In our strategy for new knowledge we plan to continue making connections across networks and disciplines, bringing together existing forms of knowledge to learn new insights and partnering in research. We will harness and translate knowledge to inform and evolve health and justice practice and outcomes.
We want to continue to create space for inter-disciplinary dialogue and shared learning. This includes through our events (e.g. our national conference), cross-disciplinary relationships and our commitment to partnering on strategic research initiatives (e.g. Centre for Research Excellence into Childhood Adversity and Mental Health; NHMRC-funded Centre for Research Excellence in Health Equity).
Over the next five years, we aim to take deeper dives into the value of HJP from different perspectives and in different contexts: in and with Aboriginal and Torres Strait Islander communities and services, in mental health, and family and domestic violence.

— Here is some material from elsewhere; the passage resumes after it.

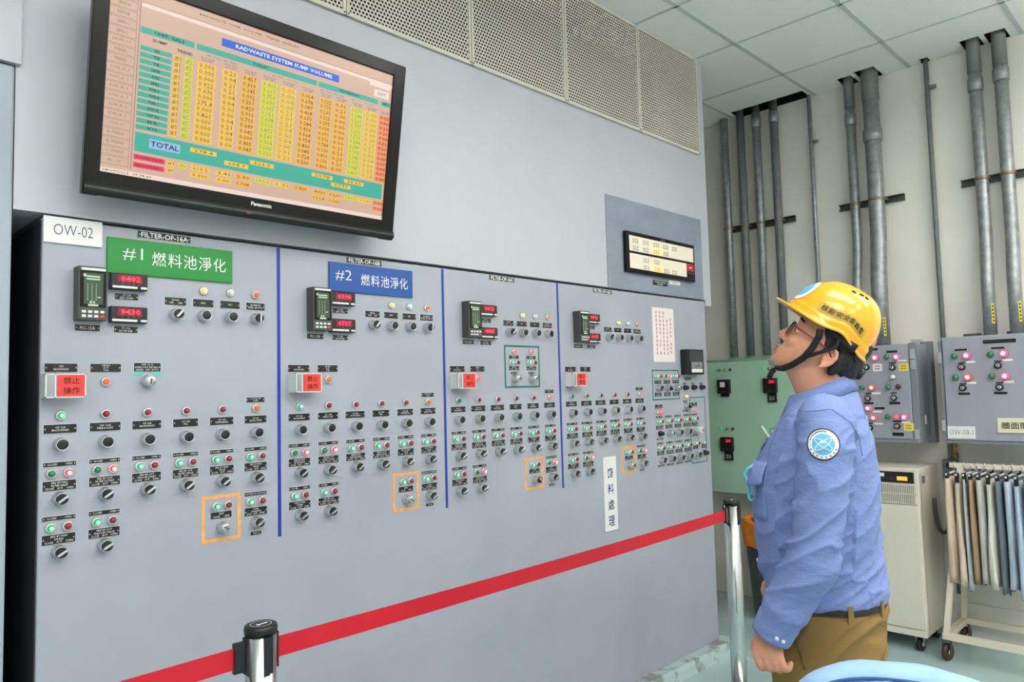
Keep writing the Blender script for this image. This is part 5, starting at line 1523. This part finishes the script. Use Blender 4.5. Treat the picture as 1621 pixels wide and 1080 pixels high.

Supporting community engagement in improved health and justice outcomes will be a core focus for Health Justice Australia. This approach is driven by evidence which identifies that the more communities are in control of their health and have the capability to access their legal rights, the better their health and legal outcomes, and overall wellbeing. We will support the recognition of different forms of expertise including that of personal or lived experience, alongside that of professionals, researchers, policy-makers and others, in areas such as outcomes measurement as well as in our commitment to new knowledge more broadly.
We aim to continue to implement the shared health justice partnership outcomes framework, developing tools to capture indicators across the health justice partnership network. We will work with health justice services, researchers and funders to test, implement and improve these tools to build the capability for improved measurement and evaluation in the health justice landscape. We will continue to refine the way we measure our own impact as well.
And finally, we are building the infrastructure to ensure the learning of us and our partners is accessible through a knowledge hub hosted by Health Justice Australia. This will gather and translate academic evidence, practice evidence and experience to inform policy, practice and future learning.
As you can see, the agenda remains ambitious and can only be progressed in partnership. We warmly invite your thoughts on our direction and welcome your participation in the work.